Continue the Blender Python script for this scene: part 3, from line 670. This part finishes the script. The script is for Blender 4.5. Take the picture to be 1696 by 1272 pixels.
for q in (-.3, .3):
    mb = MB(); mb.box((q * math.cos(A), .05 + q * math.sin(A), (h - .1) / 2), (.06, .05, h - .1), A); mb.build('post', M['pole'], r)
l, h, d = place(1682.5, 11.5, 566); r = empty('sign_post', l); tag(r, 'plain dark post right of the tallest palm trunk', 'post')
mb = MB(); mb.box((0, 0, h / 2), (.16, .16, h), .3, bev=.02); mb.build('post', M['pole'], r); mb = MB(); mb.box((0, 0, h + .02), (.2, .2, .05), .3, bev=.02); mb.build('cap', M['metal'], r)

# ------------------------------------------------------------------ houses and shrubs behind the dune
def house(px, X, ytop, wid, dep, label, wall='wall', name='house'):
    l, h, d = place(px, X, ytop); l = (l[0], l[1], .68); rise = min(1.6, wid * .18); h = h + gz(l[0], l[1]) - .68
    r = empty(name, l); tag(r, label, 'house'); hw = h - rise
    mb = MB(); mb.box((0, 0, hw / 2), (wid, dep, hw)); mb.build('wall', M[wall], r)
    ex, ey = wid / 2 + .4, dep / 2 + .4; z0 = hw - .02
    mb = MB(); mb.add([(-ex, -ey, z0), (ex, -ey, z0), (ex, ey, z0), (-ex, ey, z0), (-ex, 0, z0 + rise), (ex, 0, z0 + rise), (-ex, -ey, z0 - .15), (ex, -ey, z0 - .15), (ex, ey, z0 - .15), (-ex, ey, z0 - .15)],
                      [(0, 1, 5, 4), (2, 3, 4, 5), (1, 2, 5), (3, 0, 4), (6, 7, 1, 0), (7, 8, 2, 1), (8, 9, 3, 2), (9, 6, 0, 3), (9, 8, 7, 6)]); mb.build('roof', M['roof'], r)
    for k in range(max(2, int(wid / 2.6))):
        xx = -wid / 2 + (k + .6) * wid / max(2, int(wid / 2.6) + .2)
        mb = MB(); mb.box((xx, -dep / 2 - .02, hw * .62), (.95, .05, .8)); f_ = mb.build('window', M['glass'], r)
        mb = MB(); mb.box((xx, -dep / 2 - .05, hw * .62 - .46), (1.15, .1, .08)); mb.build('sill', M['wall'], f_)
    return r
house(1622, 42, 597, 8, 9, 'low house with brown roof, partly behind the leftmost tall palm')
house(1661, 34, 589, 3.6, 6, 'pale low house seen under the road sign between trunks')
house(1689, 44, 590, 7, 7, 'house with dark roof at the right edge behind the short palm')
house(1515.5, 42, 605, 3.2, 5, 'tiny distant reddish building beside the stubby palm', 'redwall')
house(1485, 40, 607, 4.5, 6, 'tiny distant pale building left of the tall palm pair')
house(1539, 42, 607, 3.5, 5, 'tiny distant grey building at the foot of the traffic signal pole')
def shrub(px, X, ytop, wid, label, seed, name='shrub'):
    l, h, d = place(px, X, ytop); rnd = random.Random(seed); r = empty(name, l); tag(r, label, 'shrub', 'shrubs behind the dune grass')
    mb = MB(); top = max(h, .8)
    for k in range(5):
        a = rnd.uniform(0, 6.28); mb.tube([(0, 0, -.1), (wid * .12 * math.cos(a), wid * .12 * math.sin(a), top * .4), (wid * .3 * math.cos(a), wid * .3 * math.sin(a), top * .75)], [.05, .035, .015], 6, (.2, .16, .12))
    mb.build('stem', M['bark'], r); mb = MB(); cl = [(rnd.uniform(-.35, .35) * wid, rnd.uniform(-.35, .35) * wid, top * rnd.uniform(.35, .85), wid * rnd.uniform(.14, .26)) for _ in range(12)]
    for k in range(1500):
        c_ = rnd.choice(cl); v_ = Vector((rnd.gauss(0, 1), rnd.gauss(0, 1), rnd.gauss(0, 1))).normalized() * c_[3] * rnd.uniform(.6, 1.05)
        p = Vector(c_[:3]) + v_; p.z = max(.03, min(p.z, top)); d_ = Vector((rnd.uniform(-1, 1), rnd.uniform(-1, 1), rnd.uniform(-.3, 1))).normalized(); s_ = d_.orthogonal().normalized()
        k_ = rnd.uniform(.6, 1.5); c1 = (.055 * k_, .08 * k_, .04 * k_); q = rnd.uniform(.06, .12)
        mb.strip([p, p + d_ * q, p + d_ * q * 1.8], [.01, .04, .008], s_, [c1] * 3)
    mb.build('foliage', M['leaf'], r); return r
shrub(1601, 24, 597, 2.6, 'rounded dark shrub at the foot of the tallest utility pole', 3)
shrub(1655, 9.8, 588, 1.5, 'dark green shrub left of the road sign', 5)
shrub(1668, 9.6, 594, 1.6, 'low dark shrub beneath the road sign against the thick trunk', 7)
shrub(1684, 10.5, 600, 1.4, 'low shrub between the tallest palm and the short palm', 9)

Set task
Return nothing but the lines from the first line of the listing through the line with "mb = MB(); mb.box((0, 0, h /", please, keeping every one of them unchanged.

Written solution
Continue the Blender Python script for this scene: part 3, from line 670. This part finishes the script. The script is for Blender 4.5. Take the picture to be 1696 by 1272 pixels.
for q in (-.3, .3):
    mb = MB(); mb.box((q * math.cos(A), .05 + q * math.sin(A), (h - .1) / 2), (.06, .05, h - .1), A); mb.build('post', M['pole'], r)
l, h, d = place(1682.5, 11.5, 566); r = empty('sign_post', l); tag(r, 'plain dark post right of the tallest palm trunk', 'post')
mb = MB(); mb.box((0, 0, h / 2), (.16, .16, h), .3, bev=.02); mb.build('post', M['pole'], r); mb = MB(); mb.box((0, 0, h + .02), (.2, .2, .05), .3, bev=.02); mb.build('cap', M['metal'], r)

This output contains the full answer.